I think schooling today focuses much too much on proving that things have been remembered and less on allowing the student to evolve an interest. Yes, there are a lot of practical constraints (teaching staff, budget, political demands that schools show the value they add) that lead to our current school system in the US, but that doesn't mean we couldn't come closer to ideal within some of those constraints. Even just giving teachers a few more resources, or a little more freedom to build discussion into the class would help.
As for teachers. Well. It seems like many teachers think of students as a thing to be disciplined or vessels for the importation of knowledge, not collaborators in learning. Some of the shifts in corporate management philosophy (ie referring to employees as "associates", building more collaborative workspaces) would really benefit schools if applied there. We're talking about major, radical reform here, though. School is very much structured in a hierarchy, and the whole structure would have to change (students, teachers, administration, everything) for this to work.

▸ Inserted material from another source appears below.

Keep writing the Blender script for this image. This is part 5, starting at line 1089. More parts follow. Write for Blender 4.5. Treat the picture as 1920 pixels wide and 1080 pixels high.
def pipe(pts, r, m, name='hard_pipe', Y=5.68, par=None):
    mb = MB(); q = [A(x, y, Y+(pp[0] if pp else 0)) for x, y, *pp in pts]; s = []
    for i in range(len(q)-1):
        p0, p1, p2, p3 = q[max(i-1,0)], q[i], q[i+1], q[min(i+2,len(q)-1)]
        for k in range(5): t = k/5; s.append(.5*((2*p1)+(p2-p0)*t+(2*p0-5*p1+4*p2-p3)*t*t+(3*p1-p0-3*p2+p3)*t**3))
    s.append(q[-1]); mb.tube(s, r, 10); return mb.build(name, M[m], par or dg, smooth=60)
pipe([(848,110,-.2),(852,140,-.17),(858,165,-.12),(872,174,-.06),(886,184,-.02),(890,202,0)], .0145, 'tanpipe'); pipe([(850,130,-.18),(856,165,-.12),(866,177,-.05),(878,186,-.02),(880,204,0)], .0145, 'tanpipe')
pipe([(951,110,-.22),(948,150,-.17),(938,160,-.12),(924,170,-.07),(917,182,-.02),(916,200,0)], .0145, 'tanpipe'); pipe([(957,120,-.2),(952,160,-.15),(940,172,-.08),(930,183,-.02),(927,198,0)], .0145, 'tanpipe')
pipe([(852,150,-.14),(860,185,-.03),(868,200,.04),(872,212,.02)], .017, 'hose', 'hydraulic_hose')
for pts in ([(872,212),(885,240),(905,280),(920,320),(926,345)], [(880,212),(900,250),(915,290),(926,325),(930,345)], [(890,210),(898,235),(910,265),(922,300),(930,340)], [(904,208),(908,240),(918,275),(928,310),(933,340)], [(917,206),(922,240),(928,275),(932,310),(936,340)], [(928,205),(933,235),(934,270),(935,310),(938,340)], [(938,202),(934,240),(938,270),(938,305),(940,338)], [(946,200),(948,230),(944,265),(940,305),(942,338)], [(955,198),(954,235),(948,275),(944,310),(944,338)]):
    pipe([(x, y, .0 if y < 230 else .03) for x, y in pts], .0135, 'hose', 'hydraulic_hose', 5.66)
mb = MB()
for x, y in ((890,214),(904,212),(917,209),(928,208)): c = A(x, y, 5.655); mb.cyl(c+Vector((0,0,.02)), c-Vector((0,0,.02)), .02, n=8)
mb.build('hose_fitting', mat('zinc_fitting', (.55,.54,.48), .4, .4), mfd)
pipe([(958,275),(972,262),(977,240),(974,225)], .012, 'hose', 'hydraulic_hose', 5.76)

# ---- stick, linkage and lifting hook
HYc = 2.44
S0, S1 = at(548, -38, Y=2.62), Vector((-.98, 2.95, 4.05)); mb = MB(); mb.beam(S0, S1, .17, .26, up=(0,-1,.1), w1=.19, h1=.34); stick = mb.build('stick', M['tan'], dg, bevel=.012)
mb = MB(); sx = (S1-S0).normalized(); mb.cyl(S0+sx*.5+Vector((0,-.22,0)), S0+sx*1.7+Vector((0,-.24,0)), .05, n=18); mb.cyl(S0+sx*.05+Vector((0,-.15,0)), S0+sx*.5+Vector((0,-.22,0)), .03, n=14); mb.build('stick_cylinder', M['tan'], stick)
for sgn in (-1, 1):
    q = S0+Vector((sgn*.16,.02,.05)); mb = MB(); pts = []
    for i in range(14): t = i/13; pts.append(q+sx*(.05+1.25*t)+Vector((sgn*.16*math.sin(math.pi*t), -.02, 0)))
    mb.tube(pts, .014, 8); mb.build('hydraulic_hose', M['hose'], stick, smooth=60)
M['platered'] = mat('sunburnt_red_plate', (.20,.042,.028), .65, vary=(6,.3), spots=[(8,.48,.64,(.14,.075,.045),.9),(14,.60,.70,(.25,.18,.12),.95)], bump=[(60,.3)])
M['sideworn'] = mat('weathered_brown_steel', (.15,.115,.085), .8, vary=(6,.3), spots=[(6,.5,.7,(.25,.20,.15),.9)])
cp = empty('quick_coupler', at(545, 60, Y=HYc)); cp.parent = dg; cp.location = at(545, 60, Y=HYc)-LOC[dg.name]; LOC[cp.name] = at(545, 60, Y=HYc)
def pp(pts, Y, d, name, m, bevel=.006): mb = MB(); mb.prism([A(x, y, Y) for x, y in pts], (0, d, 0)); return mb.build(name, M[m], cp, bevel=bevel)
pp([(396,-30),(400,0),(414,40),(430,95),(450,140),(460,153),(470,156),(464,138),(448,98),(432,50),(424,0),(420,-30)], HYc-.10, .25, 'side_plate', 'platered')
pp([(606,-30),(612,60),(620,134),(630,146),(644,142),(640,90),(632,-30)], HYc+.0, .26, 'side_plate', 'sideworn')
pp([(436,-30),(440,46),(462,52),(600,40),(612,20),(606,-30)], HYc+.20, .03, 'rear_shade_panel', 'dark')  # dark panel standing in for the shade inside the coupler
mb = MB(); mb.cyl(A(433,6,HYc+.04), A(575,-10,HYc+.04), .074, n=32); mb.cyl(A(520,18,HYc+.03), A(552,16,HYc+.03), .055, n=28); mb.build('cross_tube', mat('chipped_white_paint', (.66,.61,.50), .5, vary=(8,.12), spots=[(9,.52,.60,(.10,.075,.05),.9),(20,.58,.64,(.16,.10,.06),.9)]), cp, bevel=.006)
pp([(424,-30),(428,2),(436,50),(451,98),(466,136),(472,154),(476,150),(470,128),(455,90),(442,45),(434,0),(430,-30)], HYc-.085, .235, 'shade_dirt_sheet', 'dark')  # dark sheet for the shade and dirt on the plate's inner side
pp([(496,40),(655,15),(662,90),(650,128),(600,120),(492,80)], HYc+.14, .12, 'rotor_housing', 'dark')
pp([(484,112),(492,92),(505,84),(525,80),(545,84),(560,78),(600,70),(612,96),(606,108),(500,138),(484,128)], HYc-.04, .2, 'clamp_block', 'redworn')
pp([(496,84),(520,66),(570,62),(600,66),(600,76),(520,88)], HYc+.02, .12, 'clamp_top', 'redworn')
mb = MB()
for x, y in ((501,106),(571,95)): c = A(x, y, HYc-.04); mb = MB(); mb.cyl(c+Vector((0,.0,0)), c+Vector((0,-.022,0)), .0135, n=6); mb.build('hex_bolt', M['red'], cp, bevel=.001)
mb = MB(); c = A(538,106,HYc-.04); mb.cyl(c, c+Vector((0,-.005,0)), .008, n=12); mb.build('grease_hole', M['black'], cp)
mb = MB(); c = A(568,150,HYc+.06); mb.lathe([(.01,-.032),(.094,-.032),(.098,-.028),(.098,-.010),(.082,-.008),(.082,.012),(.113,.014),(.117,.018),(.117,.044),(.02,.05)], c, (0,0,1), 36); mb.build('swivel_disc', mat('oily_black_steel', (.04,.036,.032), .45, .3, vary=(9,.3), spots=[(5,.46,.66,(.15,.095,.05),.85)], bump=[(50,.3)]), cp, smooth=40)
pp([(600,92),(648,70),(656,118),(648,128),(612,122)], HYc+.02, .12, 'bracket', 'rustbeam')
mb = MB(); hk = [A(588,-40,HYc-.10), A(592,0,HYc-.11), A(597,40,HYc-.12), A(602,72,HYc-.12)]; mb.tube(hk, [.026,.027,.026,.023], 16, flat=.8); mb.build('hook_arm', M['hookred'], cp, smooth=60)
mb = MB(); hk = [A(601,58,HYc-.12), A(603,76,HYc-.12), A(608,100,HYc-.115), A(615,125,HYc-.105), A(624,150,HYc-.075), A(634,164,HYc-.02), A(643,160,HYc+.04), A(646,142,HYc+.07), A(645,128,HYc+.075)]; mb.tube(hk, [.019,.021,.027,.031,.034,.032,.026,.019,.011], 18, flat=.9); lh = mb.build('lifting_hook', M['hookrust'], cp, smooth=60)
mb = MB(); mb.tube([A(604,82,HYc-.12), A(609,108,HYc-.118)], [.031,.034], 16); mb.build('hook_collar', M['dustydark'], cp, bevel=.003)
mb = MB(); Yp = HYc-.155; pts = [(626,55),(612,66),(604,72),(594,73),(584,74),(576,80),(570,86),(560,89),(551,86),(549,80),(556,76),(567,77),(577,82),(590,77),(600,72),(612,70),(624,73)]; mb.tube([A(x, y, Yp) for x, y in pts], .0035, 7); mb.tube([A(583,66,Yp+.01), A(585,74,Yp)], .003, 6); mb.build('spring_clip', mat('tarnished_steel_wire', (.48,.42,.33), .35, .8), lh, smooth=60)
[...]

What else do we need? More teachers who actually respect and like their students. I know some. I know some teachers who aren't like this. This wide variance may well be a result of the status of teachers - they're essentially pink collar workers, hardly paid what they're worth. And sending one's children to private school by no means improves their likelihood of encountering respectful, expert teachers - in fact, private school teachers are generally less well-paid and less likely to have expertise in the field they teach.